Aim of the task: Transcribe everything in the data word for word. Pictures are left out.

Information shown:

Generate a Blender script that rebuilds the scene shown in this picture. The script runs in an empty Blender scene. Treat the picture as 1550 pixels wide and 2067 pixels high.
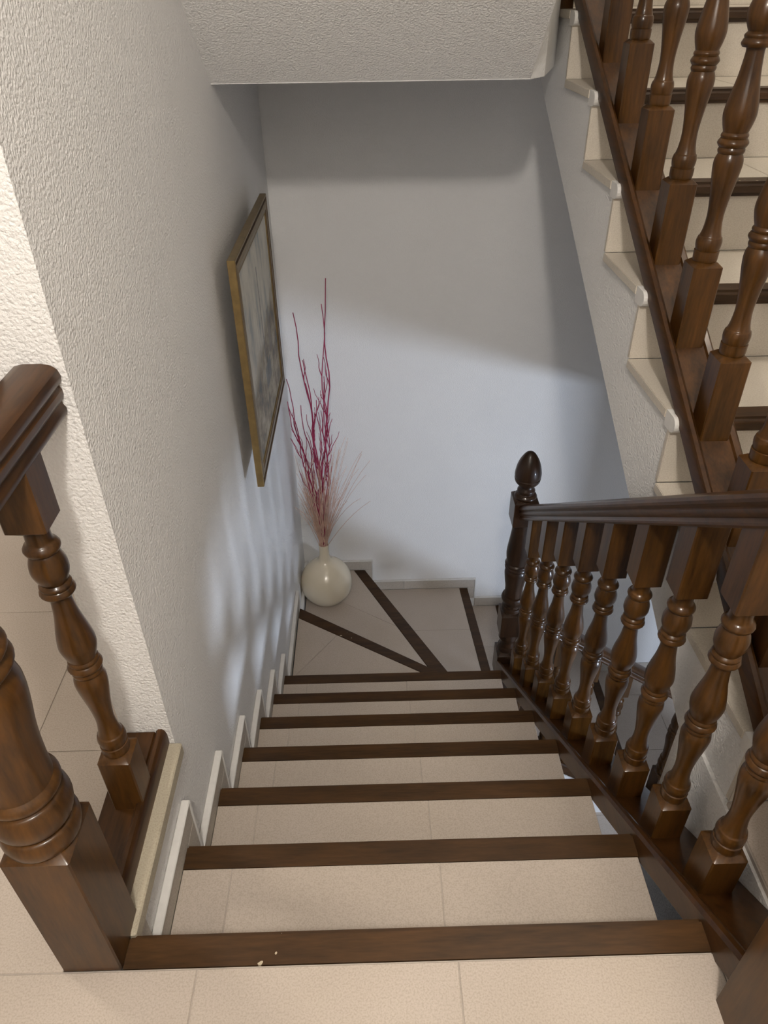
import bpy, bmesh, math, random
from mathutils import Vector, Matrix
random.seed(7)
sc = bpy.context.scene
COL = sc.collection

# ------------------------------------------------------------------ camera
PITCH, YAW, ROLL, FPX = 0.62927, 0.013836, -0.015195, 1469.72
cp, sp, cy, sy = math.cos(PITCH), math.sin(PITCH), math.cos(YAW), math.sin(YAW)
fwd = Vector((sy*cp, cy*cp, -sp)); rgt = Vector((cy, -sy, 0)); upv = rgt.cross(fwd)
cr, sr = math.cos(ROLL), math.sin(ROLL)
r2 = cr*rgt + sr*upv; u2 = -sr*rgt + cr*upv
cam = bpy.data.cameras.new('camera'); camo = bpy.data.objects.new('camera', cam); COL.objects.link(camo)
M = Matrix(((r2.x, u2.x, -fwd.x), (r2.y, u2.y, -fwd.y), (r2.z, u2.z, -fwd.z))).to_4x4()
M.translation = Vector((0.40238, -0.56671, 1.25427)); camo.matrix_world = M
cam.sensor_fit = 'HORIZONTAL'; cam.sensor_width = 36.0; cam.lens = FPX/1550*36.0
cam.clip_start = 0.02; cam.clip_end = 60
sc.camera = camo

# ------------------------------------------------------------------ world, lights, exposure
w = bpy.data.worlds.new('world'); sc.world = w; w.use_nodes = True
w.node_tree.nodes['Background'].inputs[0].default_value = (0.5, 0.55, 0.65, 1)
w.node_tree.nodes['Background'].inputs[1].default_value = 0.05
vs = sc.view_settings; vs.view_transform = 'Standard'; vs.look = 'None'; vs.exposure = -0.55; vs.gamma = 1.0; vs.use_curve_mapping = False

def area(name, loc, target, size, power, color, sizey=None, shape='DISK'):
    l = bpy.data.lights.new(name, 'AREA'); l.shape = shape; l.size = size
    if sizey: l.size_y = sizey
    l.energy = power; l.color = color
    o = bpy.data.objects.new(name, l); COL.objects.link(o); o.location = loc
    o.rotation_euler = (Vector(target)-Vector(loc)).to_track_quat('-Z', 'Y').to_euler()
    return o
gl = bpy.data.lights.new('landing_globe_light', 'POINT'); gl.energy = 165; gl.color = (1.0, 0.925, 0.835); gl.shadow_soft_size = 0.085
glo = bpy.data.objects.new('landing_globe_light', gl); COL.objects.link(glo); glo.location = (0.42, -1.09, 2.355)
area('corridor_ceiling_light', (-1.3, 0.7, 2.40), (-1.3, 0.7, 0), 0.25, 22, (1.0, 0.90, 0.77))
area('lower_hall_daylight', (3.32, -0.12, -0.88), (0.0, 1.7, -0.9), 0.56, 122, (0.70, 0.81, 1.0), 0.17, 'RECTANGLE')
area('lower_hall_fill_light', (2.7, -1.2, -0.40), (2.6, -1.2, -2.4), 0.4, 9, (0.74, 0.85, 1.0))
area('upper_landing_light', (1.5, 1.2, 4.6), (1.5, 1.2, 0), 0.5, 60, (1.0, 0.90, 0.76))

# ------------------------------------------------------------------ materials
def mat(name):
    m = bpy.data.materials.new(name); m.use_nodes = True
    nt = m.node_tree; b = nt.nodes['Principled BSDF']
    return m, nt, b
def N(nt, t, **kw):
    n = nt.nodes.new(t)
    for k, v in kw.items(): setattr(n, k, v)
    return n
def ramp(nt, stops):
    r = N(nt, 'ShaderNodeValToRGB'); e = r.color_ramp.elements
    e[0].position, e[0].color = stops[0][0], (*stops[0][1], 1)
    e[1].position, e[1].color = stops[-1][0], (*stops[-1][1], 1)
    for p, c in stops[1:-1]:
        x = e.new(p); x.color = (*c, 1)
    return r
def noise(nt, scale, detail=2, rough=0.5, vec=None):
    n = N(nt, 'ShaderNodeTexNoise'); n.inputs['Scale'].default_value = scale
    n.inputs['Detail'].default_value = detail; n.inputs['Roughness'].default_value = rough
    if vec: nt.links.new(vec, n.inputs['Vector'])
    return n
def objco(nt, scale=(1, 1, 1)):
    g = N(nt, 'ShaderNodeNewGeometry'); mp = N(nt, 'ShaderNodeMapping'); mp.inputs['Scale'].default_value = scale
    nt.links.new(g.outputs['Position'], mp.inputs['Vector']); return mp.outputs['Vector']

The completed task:
Generate a Blender script that rebuilds the scene shown in this picture. The script runs in an empty Blender scene. Treat the picture as 1550 pixels wide and 2067 pixels high.
import bpy, bmesh, math, random
from mathutils import Vector, Matrix
random.seed(7)
sc = bpy.context.scene
COL = sc.collection

# ------------------------------------------------------------------ camera
PITCH, YAW, ROLL, FPX = 0.62927, 0.013836, -0.015195, 1469.72
cp, sp, cy, sy = math.cos(PITCH), math.sin(PITCH), math.cos(YAW), math.sin(YAW)
fwd = Vector((sy*cp, cy*cp, -sp)); rgt = Vector((cy, -sy, 0)); upv = rgt.cross(fwd)
cr, sr = math.cos(ROLL), math.sin(ROLL)
r2 = cr*rgt + sr*upv; u2 = -sr*rgt + cr*upv
cam = bpy.data.cameras.new('camera'); camo = bpy.data.objects.new('camera', cam); COL.objects.link(camo)
M = Matrix(((r2.x, u2.x, -fwd.x), (r2.y, u2.y, -fwd.y), (r2.z, u2.z, -fwd.z))).to_4x4()
M.translation = Vector((0.40238, -0.56671, 1.25427)); camo.matrix_world = M
cam.sensor_fit = 'HORIZONTAL'; cam.sensor_width = 36.0; cam.lens = FPX/1550*36.0
cam.clip_start = 0.02; cam.clip_end = 60
sc.camera = camo

# ------------------------------------------------------------------ world, lights, exposure
w = bpy.data.worlds.new('world'); sc.world = w; w.use_nodes = True
w.node_tree.nodes['Background'].inputs[0].default_value = (0.5, 0.55, 0.65, 1)
w.node_tree.nodes['Background'].inputs[1].default_value = 0.05
vs = sc.view_settings; vs.view_transform = 'Standard'; vs.look = 'None'; vs.exposure = -0.55; vs.gamma = 1.0; vs.use_curve_mapping = False

def area(name, loc, target, size, power, color, sizey=None, shape='DISK'):
    l = bpy.data.lights.new(name, 'AREA'); l.shape = shape; l.size = size
    if sizey: l.size_y = sizey
    l.energy = power; l.color = color
    o = bpy.data.objects.new(name, l); COL.objects.link(o); o.location = loc
    o.rotation_euler = (Vector(target)-Vector(loc)).to_track_quat('-Z', 'Y').to_euler()
    return o
gl = bpy.data.lights.new('landing_globe_light', 'POINT'); gl.energy = 165; gl.color = (1.0, 0.925, 0.835); gl.shadow_soft_size = 0.085
glo = bpy.data.objects.new('landing_globe_light', gl); COL.objects.link(glo); glo.location = (0.42, -1.09, 2.355)
area('corridor_ceiling_light', (-1.3, 0.7, 2.40), (-1.3, 0.7, 0), 0.25, 22, (1.0, 0.90, 0.77))
area('lower_hall_daylight', (3.32, -0.12, -0.88), (0.0, 1.7, -0.9), 0.56, 122, (0.70, 0.81, 1.0), 0.17, 'RECTANGLE')
area('lower_hall_fill_light', (2.7, -1.2, -0.40), (2.6, -1.2, -2.4), 0.4, 9, (0.74, 0.85, 1.0))
area('upper_landing_light', (1.5, 1.2, 4.6), (1.5, 1.2, 0), 0.5, 60, (1.0, 0.90, 0.76))

# ------------------------------------------------------------------ materials
def mat(name):
    m = bpy.data.materials.new(name); m.use_nodes = True
    nt = m.node_tree; b = nt.nodes['Principled BSDF']
    return m, nt, b
def N(nt, t, **kw):
    n = nt.nodes.new(t)
    for k, v in kw.items(): setattr(n, k, v)
    return n
def ramp(nt, stops):
    r = N(nt, 'ShaderNodeValToRGB'); e = r.color_ramp.elements
    e[0].position, e[0].color = stops[0][0], (*stops[0][1], 1)
    e[1].position, e[1].color = stops[-1][0], (*stops[-1][1], 1)
    for p, c in stops[1:-1]:
        x = e.new(p); x.color = (*c, 1)
    return r
def noise(nt, scale, detail=2, rough=0.5, vec=None):
    n = N(nt, 'ShaderNodeTexNoise'); n.inputs['Scale'].default_value = scale
    n.inputs['Detail'].default_value = detail; n.inputs['Roughness'].default_value = rough
    if vec: nt.links.new(vec, n.inputs['Vector'])
    return n
def objco(nt, scale=(1, 1, 1)):
    g = N(nt, 'ShaderNodeNewGeometry'); mp = N(nt, 'ShaderNodeMapping'); mp.inputs['Scale'].default_value = scale
    nt.links.new(g.outputs['Position'], mp.inputs['Vector']); return mp.outputs['Vector']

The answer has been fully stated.